Three hours before the violence erupted, the protest began peacefully about a mile from the Jewish quarter, at the Sarcelles railway station. Authorities had banned the event due to fears of public disorder, as well as a counter-protest planned by the Jewish Defence League.

Speakers said that Israel was committing genocide and compared the Gaza bombings to Second World War round-ups of Jews.

Organisers called on their supporters to leave the demonstration peacefully, but many headed for the Jewish neighbourhood.

Jewish Defence League members lined up outside the synagogue to prevent any attack. "We would rather protect the synagogue than protest," one of the men told the JC.

On Saturday, riot police were called in when pro-Palestinian protesters in Paris went on the rampage, torching cars and damaging public property.

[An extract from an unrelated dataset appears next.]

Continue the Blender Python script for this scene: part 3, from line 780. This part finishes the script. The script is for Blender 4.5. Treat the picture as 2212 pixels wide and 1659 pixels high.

The violence came a week after protesters laid siege to Roquette Street Synagogue, trapping 300 congregants.

Sammy Ghozlan, who heads the Vigilance Bureau against antisemitism, said that the Jewish community felt there was a "general attack on Jews and the state."

In Germany, leaders of the Jewish community described anti-Israel demonstrations in Berlin and other German cities as an, "awful, shocking explosion of antisemitism".

In a statement, Dieter Graumann, head of the Central Council of Jews in Germany, said he knew many Jews had begun to question whether it was safe to remain in Germany. But "we won't let ourselves be intimidated," he said.

Violence and anti-Jewish slogans were reported at several demonstrations in Germany. On Saturday, police in Berlin prevented demonstrators who were shouting, "Israel: Nazi murderer," from attacking an Israeli couple.

On Monday, several hundred anti-Israel demonstrators gathered at a street corner near the Israeli embassy in Berlin, in what Jewish leader Fabian Weissbarth called a "really aggressive atmosphere."

In Austria, anti-Israel protesters tried to attack Yossi Benayoun and other Maccabi Haifa footballers in a pitch invasion which caused the abandonment of a friendly match between the Israeli club and Lille.

Elsewhere, the president of Chile's Jewish community, Gerardo Gorodischer, issued an official complaint over the participation of a government minister at a demonstration in Temuco, in the south of the country, at which the Israeli flag was burned.

In Sydney, Australia, 5,000 protesters joined an anti-Israel march, which Julie Nathan, of the Executive Council of Australian Jewry, described as a sea of "black flags of jihad… spewing antisemitism".

More than 3,000 Jews joined solidarity rallies across the country.